Somut olayda, mahkemece alınan kusur raporunda, davalıya sigortalı araç sürücüsünün tam kusurlu olduğu tespit edilmiştir. Davalı vekilince anılan rapora itirazda; kazanın meydana geldiği yola mazot dökülmüş olduğunu, sigortalı sürücünün direksiyon hakimiyetini kaybetmesinin sebebinin yola dökülen mazot olduğunu, kazanın tamamen mazotun etkisi nedeni ile meydana geldiğini ve kaza ile müvekkilinin sorumluluğu arasındaki illiyet bağının kalktığını savunmuş, mahkemece davalının bu savunmaları üzerinde durulmaksızın eksik inceleme ile karar verilmiştir.

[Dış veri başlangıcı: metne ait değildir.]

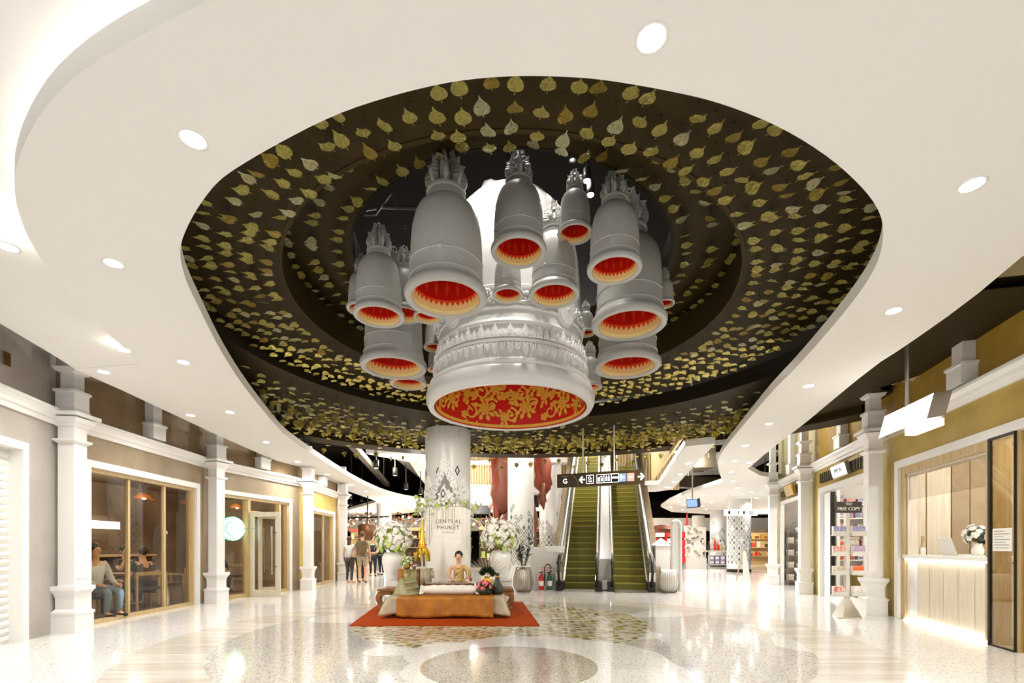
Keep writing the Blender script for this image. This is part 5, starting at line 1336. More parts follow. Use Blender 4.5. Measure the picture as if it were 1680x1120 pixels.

Her ne kadar destek yolcu olup hükmedilecek tazminattan kusur indirimi yapılmayacak ise de davalıya sigortalı araç sürücüsünün hiç kusurunun bulunmaması halinde kaza ile davalının sorumluluğu arasında uygun illiyet bağının ortadan kalkmış olacağı ve ... 86. maddesi uyarınca işletenin sorumluluğu ortadan kalkacağından davalının tazminattan sorumluluğu söz konusu olamayacaktır.
Bu nedenle, mahkemece davalının savunmaları tartışılmak üzere bilirkişiden ek rapor alınarak hasıl olacak sonuca göre karar verilmek üzere hükmün bozulmasına karar vermek gerekmiştir.
3-Davalı vekili savunmasında, desteğin sigortalı araçta emniyet kemeri olmadan yolculuk ettiğini ileri sürerek belirlenecek zarardan indirim yapılması gerektiğini bildirmiştir.
Zarar görenin müterafik kusurunun tespiti halinde BK.nun 43 ve 44.maddesi uyarınca tazminattan uygun bir indirim yapılması, gerek öğretide gerekse Yargıtay İçtihatlarında benimsenmiş ve yerleşmiş bulunmaktadır.
Bu itibarla, davalının savunması üzerinde durularak, ceza mahkemesi dosyasının getirilmesi, davalının delillerinin toplanması ve mahkemece zarar görenin emniyet kemeri takıp takmadığı, emniyet kemeri takmamış ise ölüm sonucuna etkili olup olmadığı, müterafik kusurun varlığı ve indirim yapılması gerekip gerekmediği hususlarının araştırılarak sonucuna göre karar verilmesi gerekirken açıklanan hususlar araştırılmadan karar verilmesi de usul ve yasaya aykırı görülmüştür.
SONUÇ:Yukarıda (1) nolu bentte açıklanan nedenlerle davalı vekilinin sair temyiz itirazlarının reddine, (2) ve (3) nolu bentlerde açıklanan nedenlerle davalı vekilinin temyiz itirazlarının kabulü ile hükmün BOZULMASINA, peşin alınan harcın istek halinde temyiz eden davalıya geri verilmesine, 19/04/2018 gününde oybirliğiyle karar verildi.